The east-facing main elevation is formally composed. The central entrance features a recessed door screen with an elliptical fanlight resting on an entablature supported by two Ionic columns. The timber-panelled door and sidelights are flanked by outsized console brackets. A small balcony with a decorated cast iron balustrade (as recorded in 1971) sits between the fanlight and the window above. The first floor has a tripartite sashed window with Georgian panes, set between plain stone pilasters and mullions beneath a stone entablature and blocking course. Flanking the door are projecting square symmetrical bays with moulded quoins and base course, each containing two equally-spaced sashed windows with vertical astragals to the ground floor and two similar windows with Georgian panes to the first floor.

The single-storey northern extension has two equally-spaced sashed windows with vertical astragals and blank north and west elevations. A tall yellow brick chimney stack with one pot rises from the eaves. The southern elevation of the main house contains one sashed window with Georgian panes on the first floor, with evidence of a second, now blocked, window to the right. The south facade of the main house also features a single-storey gabled greenhouse on a rendered base.

The rear return is a large two-storey structure, possibly a former coach house and perhaps originally the principal dwelling. Its north side has been substantially patched with concrete breeze block. The south facade has three sashed windows on the ground floor and a stable door between the first and second windows, now leading to a pottery workshop. To the right is a small lean-to porch extension with a stable door and narrower sashed window. The first floor of the return mirrors the ground floor fenestration. The west gable features a large multi-pane oriel window with a hipped roof at first-floor level. The north elevation has a sashed window on the ground floor to the left and an unusual three-sided bay on the first floor containing four modern fixed-light windows set on a cill course. Two small gothic windows at different levels are visible on the far left of the rear elevation. The return is finished in lined render with quoins, plain render to the north facade, and Bangor blue slates to its gabled roof. Cast iron rainwater goods are present throughout.

The rear yard is paved. To the south are outbuildings including a small weighbridge and brick-built control house with hipped roof and internal weighing equipment, probably built in the early 1900s. To the north is a raised, wedge-shaped platform enclosed with a gate and iron railings, with a large cast iron tank at the narrow end, suggesting the whole apparatus may have functioned as a sheep dip. A covered well lies to the north of the house.

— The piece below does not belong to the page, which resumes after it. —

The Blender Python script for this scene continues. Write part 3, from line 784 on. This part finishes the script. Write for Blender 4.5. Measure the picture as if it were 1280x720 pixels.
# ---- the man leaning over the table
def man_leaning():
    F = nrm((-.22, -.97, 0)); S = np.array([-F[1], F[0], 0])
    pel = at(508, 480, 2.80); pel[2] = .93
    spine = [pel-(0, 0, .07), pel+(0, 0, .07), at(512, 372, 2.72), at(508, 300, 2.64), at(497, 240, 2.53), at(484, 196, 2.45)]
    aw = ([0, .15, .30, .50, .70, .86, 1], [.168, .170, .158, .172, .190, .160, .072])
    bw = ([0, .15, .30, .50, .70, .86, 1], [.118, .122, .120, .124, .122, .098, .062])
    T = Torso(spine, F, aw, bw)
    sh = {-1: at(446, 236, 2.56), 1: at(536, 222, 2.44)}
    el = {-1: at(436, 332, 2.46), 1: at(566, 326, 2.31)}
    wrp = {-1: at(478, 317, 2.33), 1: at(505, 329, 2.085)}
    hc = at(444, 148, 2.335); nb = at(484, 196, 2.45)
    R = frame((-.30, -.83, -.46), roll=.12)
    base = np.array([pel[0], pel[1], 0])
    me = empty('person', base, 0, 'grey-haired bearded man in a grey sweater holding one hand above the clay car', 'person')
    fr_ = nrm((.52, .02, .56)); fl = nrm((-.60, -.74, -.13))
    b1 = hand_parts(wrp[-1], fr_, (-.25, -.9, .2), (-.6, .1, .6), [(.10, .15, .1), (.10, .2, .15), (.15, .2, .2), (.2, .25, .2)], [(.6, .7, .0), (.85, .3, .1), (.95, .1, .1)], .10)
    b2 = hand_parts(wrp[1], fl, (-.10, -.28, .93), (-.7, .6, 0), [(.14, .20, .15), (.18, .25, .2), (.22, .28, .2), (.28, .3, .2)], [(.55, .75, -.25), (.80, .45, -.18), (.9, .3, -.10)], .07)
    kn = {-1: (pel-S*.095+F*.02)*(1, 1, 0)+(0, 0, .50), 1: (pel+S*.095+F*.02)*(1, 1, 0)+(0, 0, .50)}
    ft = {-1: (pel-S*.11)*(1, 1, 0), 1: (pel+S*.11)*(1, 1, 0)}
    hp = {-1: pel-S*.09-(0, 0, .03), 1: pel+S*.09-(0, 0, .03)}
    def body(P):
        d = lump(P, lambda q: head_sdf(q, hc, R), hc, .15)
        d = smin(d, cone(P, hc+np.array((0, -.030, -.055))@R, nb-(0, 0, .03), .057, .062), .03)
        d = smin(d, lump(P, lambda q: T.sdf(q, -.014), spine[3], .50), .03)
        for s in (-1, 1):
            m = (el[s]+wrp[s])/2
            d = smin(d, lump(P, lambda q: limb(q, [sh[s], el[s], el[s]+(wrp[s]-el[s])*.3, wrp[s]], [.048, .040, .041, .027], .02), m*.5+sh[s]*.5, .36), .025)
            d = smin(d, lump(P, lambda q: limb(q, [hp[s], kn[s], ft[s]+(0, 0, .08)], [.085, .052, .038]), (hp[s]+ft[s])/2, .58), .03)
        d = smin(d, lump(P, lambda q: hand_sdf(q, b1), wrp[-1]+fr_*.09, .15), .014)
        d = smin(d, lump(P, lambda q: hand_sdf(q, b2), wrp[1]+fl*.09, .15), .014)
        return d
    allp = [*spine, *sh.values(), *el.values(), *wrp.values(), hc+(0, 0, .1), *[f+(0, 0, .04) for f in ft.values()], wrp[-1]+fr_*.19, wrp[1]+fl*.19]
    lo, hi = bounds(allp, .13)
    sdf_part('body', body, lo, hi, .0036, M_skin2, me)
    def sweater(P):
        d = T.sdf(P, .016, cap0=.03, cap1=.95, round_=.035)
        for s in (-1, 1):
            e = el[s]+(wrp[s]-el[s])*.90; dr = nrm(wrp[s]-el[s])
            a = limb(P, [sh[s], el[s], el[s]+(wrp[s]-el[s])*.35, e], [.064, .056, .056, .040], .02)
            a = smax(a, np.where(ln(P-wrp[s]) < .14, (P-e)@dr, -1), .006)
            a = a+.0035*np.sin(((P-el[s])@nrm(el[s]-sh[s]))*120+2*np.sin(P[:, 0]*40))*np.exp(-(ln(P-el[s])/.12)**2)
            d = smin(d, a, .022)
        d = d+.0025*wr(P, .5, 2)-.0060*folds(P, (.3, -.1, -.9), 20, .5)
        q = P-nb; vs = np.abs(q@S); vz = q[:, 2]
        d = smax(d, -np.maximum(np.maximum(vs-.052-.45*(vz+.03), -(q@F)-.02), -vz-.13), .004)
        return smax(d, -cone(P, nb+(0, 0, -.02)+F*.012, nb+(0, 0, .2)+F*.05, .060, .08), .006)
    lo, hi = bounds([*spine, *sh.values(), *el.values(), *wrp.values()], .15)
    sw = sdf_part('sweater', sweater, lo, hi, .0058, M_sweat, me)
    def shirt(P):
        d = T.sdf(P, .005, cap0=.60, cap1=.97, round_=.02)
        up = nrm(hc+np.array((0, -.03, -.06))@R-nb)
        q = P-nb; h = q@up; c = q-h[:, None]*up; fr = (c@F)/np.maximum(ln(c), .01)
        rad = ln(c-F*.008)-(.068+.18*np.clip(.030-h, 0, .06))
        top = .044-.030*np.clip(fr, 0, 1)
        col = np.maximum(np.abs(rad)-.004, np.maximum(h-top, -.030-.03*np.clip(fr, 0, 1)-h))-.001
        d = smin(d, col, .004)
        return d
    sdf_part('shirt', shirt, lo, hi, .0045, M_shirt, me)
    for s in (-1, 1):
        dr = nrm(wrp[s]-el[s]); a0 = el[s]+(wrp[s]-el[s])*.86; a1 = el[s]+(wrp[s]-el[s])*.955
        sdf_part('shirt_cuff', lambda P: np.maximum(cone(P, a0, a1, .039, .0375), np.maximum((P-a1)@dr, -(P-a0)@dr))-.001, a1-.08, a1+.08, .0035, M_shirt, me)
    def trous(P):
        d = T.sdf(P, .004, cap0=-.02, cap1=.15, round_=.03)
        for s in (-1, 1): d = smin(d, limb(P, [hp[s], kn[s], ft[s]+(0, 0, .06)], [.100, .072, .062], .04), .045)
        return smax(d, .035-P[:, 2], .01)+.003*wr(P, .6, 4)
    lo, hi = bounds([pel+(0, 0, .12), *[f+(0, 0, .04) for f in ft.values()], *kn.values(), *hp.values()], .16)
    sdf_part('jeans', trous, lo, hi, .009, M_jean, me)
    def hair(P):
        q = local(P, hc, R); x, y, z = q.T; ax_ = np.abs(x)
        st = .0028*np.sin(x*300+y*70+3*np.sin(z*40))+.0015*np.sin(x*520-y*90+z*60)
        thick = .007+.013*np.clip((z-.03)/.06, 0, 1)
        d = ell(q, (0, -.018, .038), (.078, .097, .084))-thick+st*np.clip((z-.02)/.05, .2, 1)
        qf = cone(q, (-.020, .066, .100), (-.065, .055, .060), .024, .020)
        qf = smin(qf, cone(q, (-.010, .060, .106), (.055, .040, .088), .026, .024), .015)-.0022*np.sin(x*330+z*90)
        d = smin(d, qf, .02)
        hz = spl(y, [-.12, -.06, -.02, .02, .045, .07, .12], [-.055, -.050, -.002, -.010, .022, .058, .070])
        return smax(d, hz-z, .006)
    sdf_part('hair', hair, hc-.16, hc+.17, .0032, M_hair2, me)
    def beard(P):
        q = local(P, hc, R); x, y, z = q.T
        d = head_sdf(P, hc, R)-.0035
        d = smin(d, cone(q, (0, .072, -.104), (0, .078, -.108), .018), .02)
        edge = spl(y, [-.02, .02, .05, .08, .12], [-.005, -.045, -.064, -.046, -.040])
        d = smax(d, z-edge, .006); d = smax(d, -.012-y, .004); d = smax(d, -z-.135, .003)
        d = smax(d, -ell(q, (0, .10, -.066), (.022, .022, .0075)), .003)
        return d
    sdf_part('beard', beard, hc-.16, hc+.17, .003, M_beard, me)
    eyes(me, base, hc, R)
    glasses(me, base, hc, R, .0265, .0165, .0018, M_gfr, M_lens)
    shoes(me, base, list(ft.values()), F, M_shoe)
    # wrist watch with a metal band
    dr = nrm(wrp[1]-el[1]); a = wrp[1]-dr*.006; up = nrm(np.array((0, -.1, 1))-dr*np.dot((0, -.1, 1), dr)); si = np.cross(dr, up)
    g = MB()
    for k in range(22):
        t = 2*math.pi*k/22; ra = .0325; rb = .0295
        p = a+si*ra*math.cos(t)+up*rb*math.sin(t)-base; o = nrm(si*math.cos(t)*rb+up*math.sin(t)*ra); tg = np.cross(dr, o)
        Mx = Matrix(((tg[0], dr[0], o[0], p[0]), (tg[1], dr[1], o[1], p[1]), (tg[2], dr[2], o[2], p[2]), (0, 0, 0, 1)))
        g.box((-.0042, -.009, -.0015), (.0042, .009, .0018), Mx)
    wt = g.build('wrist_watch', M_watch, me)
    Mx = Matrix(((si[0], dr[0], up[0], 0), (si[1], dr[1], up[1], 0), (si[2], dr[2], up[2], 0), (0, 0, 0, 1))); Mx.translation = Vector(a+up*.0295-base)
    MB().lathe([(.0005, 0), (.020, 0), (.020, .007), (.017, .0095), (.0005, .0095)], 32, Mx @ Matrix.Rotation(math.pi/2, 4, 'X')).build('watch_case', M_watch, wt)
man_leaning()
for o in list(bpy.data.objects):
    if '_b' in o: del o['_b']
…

Ordnance Survey maps of 1834 show a U-shaped building marked as Nunsquarter House, with a long narrow wing running east to west where the present return now stands, and adjoining wings to the west and south. By the 1860 revised map, the present main house had been constructed with much of the earlier U-shaped section still standing to its rear, though without the present north extension and greenhouse. The main house therefore dates to between approximately 1835 and 1860, most likely 1840–50, with the northern and southern extensions probably added in the late Victorian or Edwardian period. The wings to the south and west of the original 1834 plan, possibly originally stables, were demolished recently, reducing the building to its present T-shaped form. The awkward internal layout reveals something of the building's architectural evolution.

Some fabric from the original house may survive within the rear return walls and conceivably within the northern section of the main house, but the present structure bears little resemblance to the complex that stood in circa 1834. The original house was likely 18th-century and may have been built by the locally prominent Allen family, who appear to have held the property throughout most of the 19th and 20th centuries. Documentary evidence, including testamentary papers of Margaret Allen of Nunsquarter from 1787, may relate to the original dwelling.